* Exercise prompt: Repeat every record below exactly as written.

* Records to use:
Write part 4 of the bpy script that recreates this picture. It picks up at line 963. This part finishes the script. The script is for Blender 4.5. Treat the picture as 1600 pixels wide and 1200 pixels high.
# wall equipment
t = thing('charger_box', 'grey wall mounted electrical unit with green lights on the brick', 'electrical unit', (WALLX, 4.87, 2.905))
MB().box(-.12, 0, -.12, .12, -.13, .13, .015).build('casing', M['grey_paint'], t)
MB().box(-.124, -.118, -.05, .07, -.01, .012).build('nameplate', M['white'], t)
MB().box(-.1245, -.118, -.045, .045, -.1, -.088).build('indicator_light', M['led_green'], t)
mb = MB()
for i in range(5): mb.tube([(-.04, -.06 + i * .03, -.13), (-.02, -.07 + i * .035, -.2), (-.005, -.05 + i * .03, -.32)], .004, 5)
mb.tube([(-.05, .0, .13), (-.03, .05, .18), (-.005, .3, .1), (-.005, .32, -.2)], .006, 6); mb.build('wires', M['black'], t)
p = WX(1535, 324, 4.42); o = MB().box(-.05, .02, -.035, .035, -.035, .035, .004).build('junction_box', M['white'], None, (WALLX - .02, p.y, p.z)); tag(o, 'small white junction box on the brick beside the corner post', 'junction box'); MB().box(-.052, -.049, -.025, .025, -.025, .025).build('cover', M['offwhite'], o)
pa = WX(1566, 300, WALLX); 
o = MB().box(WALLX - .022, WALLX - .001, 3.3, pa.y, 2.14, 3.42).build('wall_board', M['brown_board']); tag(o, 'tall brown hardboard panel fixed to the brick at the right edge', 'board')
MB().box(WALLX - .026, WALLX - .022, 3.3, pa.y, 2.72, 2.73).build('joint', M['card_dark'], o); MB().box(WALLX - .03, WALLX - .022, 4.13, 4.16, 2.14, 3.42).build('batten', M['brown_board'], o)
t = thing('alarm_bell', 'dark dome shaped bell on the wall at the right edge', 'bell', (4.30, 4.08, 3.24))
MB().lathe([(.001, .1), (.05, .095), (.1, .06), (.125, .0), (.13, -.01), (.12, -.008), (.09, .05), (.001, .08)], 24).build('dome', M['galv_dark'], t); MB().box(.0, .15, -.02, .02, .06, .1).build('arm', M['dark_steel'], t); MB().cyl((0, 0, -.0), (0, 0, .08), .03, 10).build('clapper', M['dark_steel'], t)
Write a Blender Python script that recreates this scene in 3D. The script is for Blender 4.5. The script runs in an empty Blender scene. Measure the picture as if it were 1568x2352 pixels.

* Output below:
Write part 4 of the bpy script that recreates this picture. It picks up at line 963. This part finishes the script. The script is for Blender 4.5. Treat the picture as 1600 pixels wide and 1200 pixels high.
# wall equipment
t = thing('charger_box', 'grey wall mounted electrical unit with green lights on the brick', 'electrical unit', (WALLX, 4.87, 2.905))
MB().box(-.12, 0, -.12, .12, -.13, .13, .015).build('casing', M['grey_paint'], t)
MB().box(-.124, -.118, -.05, .07, -.01, .012).build('nameplate', M['white'], t)
MB().box(-.1245, -.118, -.045, .045, -.1, -.088).build('indicator_light', M['led_green'], t)
mb = MB()
for i in range(5): mb.tube([(-.04, -.06 + i * .03, -.13), (-.02, -.07 + i * .035, -.2), (-.005, -.05 + i * .03, -.32)], .004, 5)
mb.tube([(-.05, .0, .13), (-.03, .05, .18), (-.005, .3, .1), (-.005, .32, -.2)], .006, 6); mb.build('wires', M['black'], t)
p = WX(1535, 324, 4.42); o = MB().box(-.05, .02, -.035, .035, -.035, .035, .004).build('junction_box', M['white'], None, (WALLX - .02, p.y, p.z)); tag(o, 'small white junction box on the brick beside the corner post', 'junction box'); MB().box(-.052, -.049, -.025, .025, -.025, .025).build('cover', M['offwhite'], o)
pa = WX(1566, 300, WALLX); 
o = MB().box(WALLX - .022, WALLX - .001, 3.3, pa.y, 2.14, 3.42).build('wall_board', M['brown_board']); tag(o, 'tall brown hardboard panel fixed to the brick at the right edge', 'board')
MB().box(WALLX - .026, WALLX - .022, 3.3, pa.y, 2.72, 2.73).build('joint', M['card_dark'], o); MB().box(WALLX - .03, WALLX - .022, 4.13, 4.16, 2.14, 3.42).build('batten', M['brown_board'], o)
t = thing('alarm_bell', 'dark dome shaped bell on the wall at the right edge', 'bell', (4.30, 4.08, 3.24))
MB().lathe([(.001, .1), (.05, .095), (.1, .06), (.125, .0), (.13, -.01), (.12, -.008), (.09, .05), (.001, .08)], 24).build('dome', M['galv_dark'], t); MB().box(.0, .15, -.02, .02, .06, .1).build('arm', M['dark_steel'], t); MB().cyl((0, 0, -.0), (0, 0, .08), .03, 10).build('clapper', M['dark_steel'], t)
Write a Blender Python script that recreates this scene in 3D. The script is for Blender 4.5. The script runs in an empty Blender scene. Measure the picture as if it were 1568x2352 pixels.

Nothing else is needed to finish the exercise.